* [DATASET EXCERPT]:
■ ■ ■ ■ ■ ■ ■

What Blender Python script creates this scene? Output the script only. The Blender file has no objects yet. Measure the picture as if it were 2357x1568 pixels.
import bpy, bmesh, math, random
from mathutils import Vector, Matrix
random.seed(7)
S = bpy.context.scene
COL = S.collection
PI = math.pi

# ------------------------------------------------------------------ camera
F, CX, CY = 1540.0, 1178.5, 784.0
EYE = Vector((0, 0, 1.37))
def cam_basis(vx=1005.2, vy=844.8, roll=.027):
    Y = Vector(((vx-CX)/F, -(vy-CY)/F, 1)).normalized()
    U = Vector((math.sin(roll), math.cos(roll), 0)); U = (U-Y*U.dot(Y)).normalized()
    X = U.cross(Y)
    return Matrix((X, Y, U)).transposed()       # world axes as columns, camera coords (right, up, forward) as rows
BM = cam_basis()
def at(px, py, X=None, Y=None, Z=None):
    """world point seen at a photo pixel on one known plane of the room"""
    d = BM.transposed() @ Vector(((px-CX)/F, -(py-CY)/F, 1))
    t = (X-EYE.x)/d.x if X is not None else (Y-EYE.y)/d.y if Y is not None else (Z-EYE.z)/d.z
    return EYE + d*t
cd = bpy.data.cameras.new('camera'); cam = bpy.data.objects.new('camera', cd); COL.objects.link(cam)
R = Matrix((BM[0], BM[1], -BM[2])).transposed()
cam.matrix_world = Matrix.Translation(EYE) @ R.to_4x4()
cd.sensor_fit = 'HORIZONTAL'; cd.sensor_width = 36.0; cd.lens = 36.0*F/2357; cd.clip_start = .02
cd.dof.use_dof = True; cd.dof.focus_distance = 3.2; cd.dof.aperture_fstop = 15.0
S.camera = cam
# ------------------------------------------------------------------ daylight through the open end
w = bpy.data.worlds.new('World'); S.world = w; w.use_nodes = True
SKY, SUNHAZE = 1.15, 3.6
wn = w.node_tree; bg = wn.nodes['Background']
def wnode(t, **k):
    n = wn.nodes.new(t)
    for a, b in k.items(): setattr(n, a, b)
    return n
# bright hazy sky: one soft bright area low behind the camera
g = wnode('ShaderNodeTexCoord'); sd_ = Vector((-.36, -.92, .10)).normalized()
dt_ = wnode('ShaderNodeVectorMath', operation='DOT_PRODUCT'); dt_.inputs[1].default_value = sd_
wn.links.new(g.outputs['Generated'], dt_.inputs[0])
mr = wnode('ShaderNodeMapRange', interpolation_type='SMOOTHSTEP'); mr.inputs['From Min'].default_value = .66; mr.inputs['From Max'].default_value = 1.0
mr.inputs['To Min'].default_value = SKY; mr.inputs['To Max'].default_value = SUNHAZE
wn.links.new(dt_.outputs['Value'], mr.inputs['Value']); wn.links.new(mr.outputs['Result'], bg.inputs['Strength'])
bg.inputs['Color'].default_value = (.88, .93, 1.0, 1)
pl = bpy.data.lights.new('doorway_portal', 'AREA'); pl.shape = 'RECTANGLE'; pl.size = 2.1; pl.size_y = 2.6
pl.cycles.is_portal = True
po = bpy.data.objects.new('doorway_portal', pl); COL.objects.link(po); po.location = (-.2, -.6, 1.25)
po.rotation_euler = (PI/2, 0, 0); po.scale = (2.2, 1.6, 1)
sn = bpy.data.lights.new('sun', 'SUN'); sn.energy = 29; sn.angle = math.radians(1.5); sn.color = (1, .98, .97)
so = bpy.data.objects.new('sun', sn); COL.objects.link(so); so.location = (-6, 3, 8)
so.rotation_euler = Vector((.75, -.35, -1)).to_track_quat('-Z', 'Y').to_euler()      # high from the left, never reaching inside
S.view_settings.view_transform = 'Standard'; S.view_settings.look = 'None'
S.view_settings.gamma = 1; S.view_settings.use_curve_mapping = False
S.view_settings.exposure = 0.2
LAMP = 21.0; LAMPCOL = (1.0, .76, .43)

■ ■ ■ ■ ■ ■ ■

* [THE PROBLEM]: Out of the material above, select every line that holds the string "scene".

* [SOLUTION]:
What Blender Python script creates this scene? Output the script only. The Blender file has no objects yet. Measure the picture as if it were 2357x1568 pixels.
S = bpy.context.scene